Tragically, one day Jude disappears from a nearby convenience store, leaving Cindy both fearful and intrigued. Distraught, she helps Virgil clean up trash from Bernadette's cluttered house, where she realizes that her lost friend's cultured, bereaved mother is not quite right in the head. Bernadette's oddness goes beyond the local rumors that she's a witch and her well-known tendency to binge-order infomercial products. For reasons not immediately apparent to the protagonist or readers, Bernadette seems genuinely convinced that Cindy is her missing daughter.

Far from being off put by Bernadette's outlandish claim, Cindy, fed up with her own mother, seizes the opportunity "to be anyone else." She takes advantage of Bernadette's delusions to insert herself into Jude's old life; she immerses herself in a world of literature, art, and fine food and relishes her surrogate mother's unconditional love. As time goes on, however, Cindy learns the origins and extent of Bernadette's illness, and she comes to understand the repercussions of Jude's disappearance on her own family. She ultimately is forced to grapple with emotional truths far beyond her years, slowly realizing that resentment and heartbreak lurk, perhaps, in all families, not just the visibly damaged ones like her own.

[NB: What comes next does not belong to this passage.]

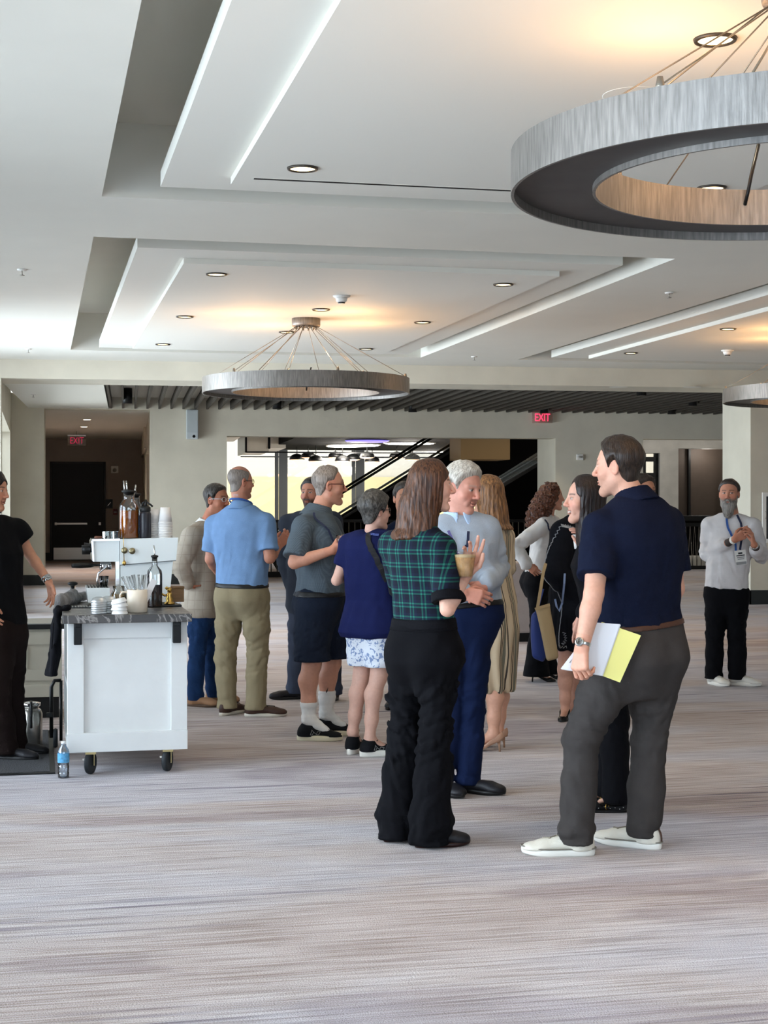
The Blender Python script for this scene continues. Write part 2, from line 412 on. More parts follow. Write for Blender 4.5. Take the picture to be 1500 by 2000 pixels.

Cindy might be only a teenager, but her first-person narration is sophisticated and her language both perceptive and lyrical. Smith is a published poet, so perhaps it's not surprising that her narrator utters lines like "So I was jealous of her. That was the problem. Take me instead, I begged the air. Maybe the shimmer that took her was still hungry." This elegance of prose might come off as unrealistic, except for the fact that Smith also imbues her narrator with truly authentic teenage naïveté, not to mention adolescent resentment: "Why, why, why is what everyone would cry at my funeral, all except my mother, because she'd know. She'd know it was because she abandoned us."

Confident prose and intricate narrative structure mark Mary Lou is Everywhere as one of the most interesting first novels of this year, and its author as one of the most exciting young novelists for readers to follow. Cindy's journey from hungry, envious child to jaded, heartbroken adolescent is one that's not always comfortable to read, but feels both necessary and true.